Le deuxième point important est qu’à travers la Parole du Seigneur relayée par la notre, est reconnue leur dignité profonde, indélébile, inaliénable d’enfant de Dieu.

Nous leur disons souvent : « L’homme a été créé à l’image et à la ressemblance de Dieu.- La ressemblance a pu être perdue par notre histoire, notre péché, nos crimes – l’image de Dieu demeure au plus profond de nous. »

Et c’est notre tâche à la suite du Seigneur Jésus, don de son mystère pascal, de travailler à la restauration de cette ressemblance. C’est pour beaucoup un puissant levier de relèvement.

De plus, l’accueil de cette vérité première qu’ils sont d’abord aimés de Dieu ouvre la voie à la vérité progressive sur leur passé, leurs actes, leur responsabilité auprès des victimes et les réintroduit dans l’estime d’eux mêmes. Au tout début de chaque célébration, avant le signe de la croix, chacun énonce son prénom, se rappelant qu’il est inscrit de façon indélébile dans la paume de la main de Dieu.

 

Une troisième conviction est que le Seigneur nous précède et nous succède auprès de chaque personne détenue.

Nous pouvons nous identifier à cet aubergiste de la Parabole du Bon samaritain. Auprès de cet homme blessé, que ni le culte ni la loi, quand ils sont détournés de leur signification profonde de l’amour de Dieu et du prochain, ne sont capables de sauver, le Christ s’approche.
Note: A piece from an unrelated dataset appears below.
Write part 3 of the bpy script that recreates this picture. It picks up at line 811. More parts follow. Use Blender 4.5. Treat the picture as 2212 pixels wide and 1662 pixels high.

Emu de pitié au plus profond de ses entrailles, il le soustrait à une mort prochaine et lui donne les premiers soins. Puis l’homme blessé nous est confié, à nous « l’aubergiste » pour poursuivre si je puis dire la prise en charge sur la voie de la guérison. Pour cette tâche le Seigneur nous confie non une somme d’argent mais les talents et les charismes nécessaires à notre mission auprès du détenu ou auprès des malades. Au terme de son voyage (thème souvent repris dans plusieurs paraboles), il reviendra vers l’homme qu’il a sauvé pour poursuivre dans un cœur à cœur personnel la tâche de salut qu’il nous a temporairement confié. L’aubergiste ayant accompli sa tâche se retirera discrètement pour laisser à nouveau en tête à tête l’homme guéri et son Sauveur.

Le sauveur nous précède et il nous succède. C’est avec beaucoup d’humilité et avec les talents reçus, son Esprit, que nous pouvons être derrière les barreaux son Cœur et ses Mains.

 

Enfin comment ne pas être touché, malgré un quotidien souvent désespérant, par les gestes de solidarité vécus entre eux : soutien de l’arrivant anéanti par le choc de l’incarcération, discrets partages avec ceux qui n’ont rien, invitation à se rendre aux célébrations où comme ils le disent ils peuvent se sentir eux-mêmes, respirer un peu d’oxygène. Beaucoup continuent de se correspondre après leur transfert ou leur libération.

Auprès d’eux nous aussi sommes évangélisés, témoins qu’ « aux pauvres est annoncée la Bonne nouvelle ». Comme l’écrivait St Laurent « Les seules richesses de l’Eglise ce sont les pauvres. »

 

Comment ne pas penser que l’avenir de notre Eglise se joue là aussi à ses frontières, partout où souffre un lépreux, un frère en humanité pour lequel le Christ donne sa vie.